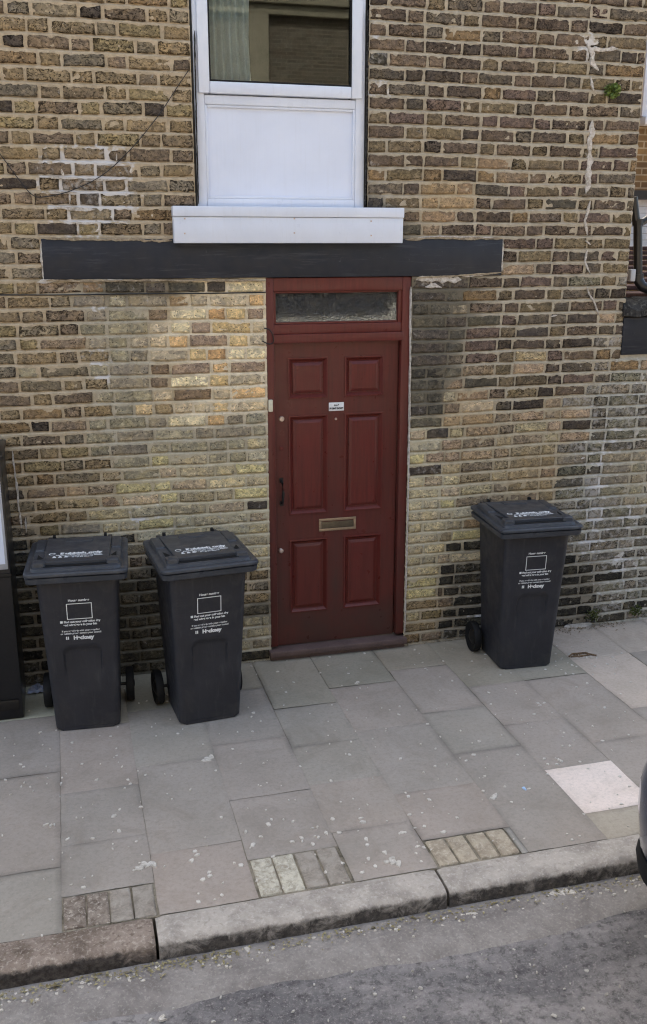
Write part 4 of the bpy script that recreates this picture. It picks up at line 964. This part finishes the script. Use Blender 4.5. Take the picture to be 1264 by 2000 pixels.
a = bpt(1246, 545, Yp); pp.tube([a, (a[0]+.02, Yp-.02, a[2]-.045), (a[0]+.08, Yp-.03, a[2]-.07), (a[0]+.25, Yp-.03, a[2]-.075)], .034, 12)
pp.tube([bpt(1246, 440, Yp), (a[0]+.1, Yp, bpt(1246, 430, Yp)[2]+.05), (a[0]+.2, Yp, bpt(1246, 420, Yp)[2]+.08)], .022, 10)
pp.build('drainpipe', M['black'], house, 0, True)
bxp = bpt(1234, 540, .03); MB().box(bxp[0]-.012, bxp[0]+.022, .02, .06, bxp[2]-.03, bxp[2]+.045).build('pipe_bracket', M['grey'], house, .003)
# white boarded rear of the neighbour and its brick bay above
nb = empty('brick_house', (6.5, 6.0, 0)); tag(nb, 'far yellow brick house with white boarding, glimpsed past the right wall corner', 'house')
def zz(py, Y): return W(1252, py, Y)[1]
Yb = 2.9; xw = W(1236, 450, Yb)[0]
bo_ = MB(); zt0, zt1 = zz(482, Yb), zz(390, Yb); k = 7
for i in range(k): bo_.box(xw-.3-6.5, xw+4-6.5, Yb-6+.004*(i % 2), Yb-6+.03, zt0+(zt1-zt0)*i/k+.004, zt0+(zt1-zt0)*(i+1)/k)
bo_.build('white_boarding', paint('white_boards', (206, 206, 208), .6, .15, 6), nb)
MB().box(xw-.3-6.5, xw+4-6.5, Yb-6+.04, Yb-6+.1, 0, zt1).build('rear_wall', M['far'], nb)
MB().box(xw-.3-6.5, xw+4-6.5, Yb-6-.08, Yb-6+.3, zt1, zt1+.08).build('ledge', M['dark'], nb)
Yc = 5.2
zb0, zb1 = zz(392, Yc), zz(246, Yc)
MB().box(xw-6.2, xw+5-6.5, Yc-6, Yc-6+.3, 0, zb1).build('wall', M['far'], nb)
ws = MB(); ws.box(W(1249, 240, Yc)[0]-6.5, xw+5-6.5, Yc-6-.12, Yc-6+.2, zb1, zb1+.10).build('bay_sill', M['upvc'], nb, .02)
zt3 = zz(60, Yc)
wf = MB(); xA = W(1251, 200, Yc)[0]-6.5
wf.box(xA, xA+.09, Yc-6-.05, Yc-6+.1, zb1+.1, zt3).box(xA+.09, xA+2, Yc-6-.05, Yc-6+.1, zb1+.55, zb1+.6).box(xA+.09, xA+2, Yc-6-.05, Yc-6+.1, zt3-.1, zt3)
w2 = wf.build('bay_window', M['upvc'], nb, .006)
MB().box(xA+.09, xA+2, Yc-6+.02, Yc-6+.04, zb1+.1, zt3-.1).build('pane', M['carglass'], w2)
MB().box(xw-6.2, xw+5-6.5, Yc-6+.25, Yc-6+.5, zb1, zt3+3).build('upper_wall', M['far'], nb)
# ------------------------------------------------------------------ terrace on the other side of the street (seen only mirrored in the glass)
op = empty('brick_terrace', (1, -16.3, 0)); tag(op, 'brick terrace across the street, mirrored in the window pane', 'house')
MB().box(-14, 16, -.3, 0, 0, 10.5).build('wall', M['sooty'], op)
stn = paint('dull_stone', (128, 124, 108), .8, .2, 4)
pi_ = MB()
for x in (-6, -1.6, 3.22, 8): pi_.box(x, x+.42, 0, .15, 0, 10.3)
pi_.build('pilaster', stn, op, .01)
MB().box(-14, 16, 0, .26, 7.4, 7.62).box(-14, 16, 0, .16, 7.2, 7.4).box(-14, 16, 0, .3, 10.1, 10.5).build('cornice', stn, op, .02)
for x in (-4.2, -.9, 6.4):
    for z in (1.2, 5.2, 8.0):
        w_ = MB().box(x, x+1.1, .0, .05, z, z+1.7).build('window', M['upvc'], op, .01)
        MB().box(x+.08, x+1.02, .04, .06, z+.08, z+1.62).build('pane', M['carglass'], w_)
# ------------------------------------------------------------------ blue car parked at the kerb
car = empty('parked_car', (2.045, -2.50, KZ+.005)); tag(car, 'dark blue car parked at the kerb, only its rounded corner in view', 'car')
def carloop(z, inx, iny, r, L=4.0, Wd=1.72):
    return [(x, y, z) for x, y, _ in rrect(inx, L-inx, -Wd+iny, -iny, 0, r, 8, 2)]
cbm = MB(); cbm.loft([carloop(.30, .035, .03, .34), carloop(.36, .012, .012, .36), carloop(.50, .0, .0, .36), carloop(.62, .0, .0, .36), carloop(.72, .03, .01, .36), carloop(.80, .10, .03, .34), carloop(.90, .17, .06, .32), carloop(.94, .22, .09, .30)])
cbm.build('car_body', M['carpaint'], car, 0, True)
bp = MB(); bp.loft([carloop(.22, .07, .08, .3), carloop(.25, .012, .03, .34), carloop(.30, .002, .012, .36), carloop(.335, .014, .016, .36)]); bp.build('lower_bumper', M['rubber'], car, 0, True)
rf_ = MB(); rf_.loft([carloop(.94, .24, .12, .3), carloop(1.12, .50, .2, .3), carloop(1.36, .95, .3, .3), carloop(1.42, 1.1, .36, .25)]); gh = rf_.build('glasshouse', M['carglass'], car, 0, True)
MB().loft([carloop(1.40, 1.0, .33, .25), carloop(1.44, 1.12, .4, .25)]).build('car_roof', M['carpaint'], car, 0, True)
for x in (.78, 3.2):
    for y in (-.02, -1.70):
        wm = MB(); lp = []
        sgn = 1 if y > -1 else -1
        for r_, d in ((.19, .0), (.29, -.005), (.305, -.02), (.305, -.17), (.29, -.19)): lp.append([(x+r_*math.cos(a), y+sgn*(d+.012), .30+r_*math.sin(a)) for a in [2*math.pi*k/32 for k in range(32)]])
        wm.loft(lp); wo = wm.build('wheel', M['rubber'], car, 0, True)
        lp = [[(x+r_*math.cos(a), y+sgn*(d+.012), .30+r_*math.sin(a)) for a in [2*math.pi*k/20 for k in range(20)]] for r_, d in ((.19, -.01), (.18, .006), (.05, .012), (.02, .012))]
        MB().loft(lp).build('rim', M['steel'], wo, 0, True)
for y in (-.5, -1.35):
    MB().box(.005, .1, y-.13, y+.13, .66, .80).build('headlight', M['lamp'], car, .03)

==========

**Problem requirements**
Give all the lines above again, character for character, without pictures.

**Result of the task**
Write part 4 of the bpy script that recreates this picture. It picks up at line 964. This part finishes the script. Use Blender 4.5. Take the picture to be 1264 by 2000 pixels.
a = bpt(1246, 545, Yp); pp.tube([a, (a[0]+.02, Yp-.02, a[2]-.045), (a[0]+.08, Yp-.03, a[2]-.07), (a[0]+.25, Yp-.03, a[2]-.075)], .034, 12)
pp.tube([bpt(1246, 440, Yp), (a[0]+.1, Yp, bpt(1246, 430, Yp)[2]+.05), (a[0]+.2, Yp, bpt(1246, 420, Yp)[2]+.08)], .022, 10)
pp.build('drainpipe', M['black'], house, 0, True)
bxp = bpt(1234, 540, .03); MB().box(bxp[0]-.012, bxp[0]+.022, .02, .06, bxp[2]-.03, bxp[2]+.045).build('pipe_bracket', M['grey'], house, .003)
# white boarded rear of the neighbour and its brick bay above
nb = empty('brick_house', (6.5, 6.0, 0)); tag(nb, 'far yellow brick house with white boarding, glimpsed past the right wall corner', 'house')
def zz(py, Y): return W(1252, py, Y)[1]
Yb = 2.9; xw = W(1236, 450, Yb)[0]
bo_ = MB(); zt0, zt1 = zz(482, Yb), zz(390, Yb); k = 7
for i in range(k): bo_.box(xw-.3-6.5, xw+4-6.5, Yb-6+.004*(i % 2), Yb-6+.03, zt0+(zt1-zt0)*i/k+.004, zt0+(zt1-zt0)*(i+1)/k)
bo_.build('white_boarding', paint('white_boards', (206, 206, 208), .6, .15, 6), nb)
MB().box(xw-.3-6.5, xw+4-6.5, Yb-6+.04, Yb-6+.1, 0, zt1).build('rear_wall', M['far'], nb)
MB().box(xw-.3-6.5, xw+4-6.5, Yb-6-.08, Yb-6+.3, zt1, zt1+.08).build('ledge', M['dark'], nb)
Yc = 5.2
zb0, zb1 = zz(392, Yc), zz(246, Yc)
MB().box(xw-6.2, xw+5-6.5, Yc-6, Yc-6+.3, 0, zb1).build('wall', M['far'], nb)
ws = MB(); ws.box(W(1249, 240, Yc)[0]-6.5, xw+5-6.5, Yc-6-.12, Yc-6+.2, zb1, zb1+.10).build('bay_sill', M['upvc'], nb, .02)
zt3 = zz(60, Yc)
wf = MB(); xA = W(1251, 200, Yc)[0]-6.5
wf.box(xA, xA+.09, Yc-6-.05, Yc-6+.1, zb1+.1, zt3).box(xA+.09, xA+2, Yc-6-.05, Yc-6+.1, zb1+.55, zb1+.6).box(xA+.09, xA+2, Yc-6-.05, Yc-6+.1, zt3-.1, zt3)
w2 = wf.build('bay_window', M['upvc'], nb, .006)
MB().box(xA+.09, xA+2, Yc-6+.02, Yc-6+.04, zb1+.1, zt3-.1).build('pane', M['carglass'], w2)
MB().box(xw-6.2, xw+5-6.5, Yc-6+.25, Yc-6+.5, zb1, zt3+3).build('upper_wall', M['far'], nb)
# ------------------------------------------------------------------ terrace on the other side of the street (seen only mirrored in the glass)
op = empty('brick_terrace', (1, -16.3, 0)); tag(op, 'brick terrace across the street, mirrored in the window pane', 'house')
MB().box(-14, 16, -.3, 0, 0, 10.5).build('wall', M['sooty'], op)
stn = paint('dull_stone', (128, 124, 108), .8, .2, 4)
pi_ = MB()
for x in (-6, -1.6, 3.22, 8): pi_.box(x, x+.42, 0, .15, 0, 10.3)
pi_.build('pilaster', stn, op, .01)
MB().box(-14, 16, 0, .26, 7.4, 7.62).box(-14, 16, 0, .16, 7.2, 7.4).box(-14, 16, 0, .3, 10.1, 10.5).build('cornice', stn, op, .02)
for x in (-4.2, -.9, 6.4):
    for z in (1.2, 5.2, 8.0):
        w_ = MB().box(x, x+1.1, .0, .05, z, z+1.7).build('window', M['upvc'], op, .01)
        MB().box(x+.08, x+1.02, .04, .06, z+.08, z+1.62).build('pane', M['carglass'], w_)
# ------------------------------------------------------------------ blue car parked at the kerb
car = empty('parked_car', (2.045, -2.50, KZ+.005)); tag(car, 'dark blue car parked at the kerb, only its rounded corner in view', 'car')
def carloop(z, inx, iny, r, L=4.0, Wd=1.72):
    return [(x, y, z) for x, y, _ in rrect(inx, L-inx, -Wd+iny, -iny, 0, r, 8, 2)]
cbm = MB(); cbm.loft([carloop(.30, .035, .03, .34), carloop(.36, .012, .012, .36), carloop(.50, .0, .0, .36), carloop(.62, .0, .0, .36), carloop(.72, .03, .01, .36), carloop(.80, .10, .03, .34), carloop(.90, .17, .06, .32), carloop(.94, .22, .09, .30)])
cbm.build('car_body', M['carpaint'], car, 0, True)
bp = MB(); bp.loft([carloop(.22, .07, .08, .3), carloop(.25, .012, .03, .34), carloop(.30, .002, .012, .36), carloop(.335, .014, .016, .36)]); bp.build('lower_bumper', M['rubber'], car, 0, True)
rf_ = MB(); rf_.loft([carloop(.94, .24, .12, .3), carloop(1.12, .50, .2, .3), carloop(1.36, .95, .3, .3), carloop(1.42, 1.1, .36, .25)]); gh = rf_.build('glasshouse', M['carglass'], car, 0, True)
MB().loft([carloop(1.40, 1.0, .33, .25), carloop(1.44, 1.12, .4, .25)]).build('car_roof', M['carpaint'], car, 0, True)
for x in (.78, 3.2):
    for y in (-.02, -1.70):
        wm = MB(); lp = []
        sgn = 1 if y > -1 else -1
        for r_, d in ((.19, .0), (.29, -.005), (.305, -.02), (.305, -.17), (.29, -.19)): lp.append([(x+r_*math.cos(a), y+sgn*(d+.012), .30+r_*math.sin(a)) for a in [2*math.pi*k/32 for k in range(32)]])
        wm.loft(lp); wo = wm.build('wheel', M['rubber'], car, 0, True)
        lp = [[(x+r_*math.cos(a), y+sgn*(d+.012), .30+r_*math.sin(a)) for a in [2*math.pi*k/20 for k in range(20)]] for r_, d in ((.19, -.01), (.18, .006), (.05, .012), (.02, .012))]
        MB().loft(lp).build('rim', M['steel'], wo, 0, True)
for y in (-.5, -1.35):
    MB().box(.005, .1, y-.13, y+.13, .66, .80).build('headlight', M['lamp'], car, .03)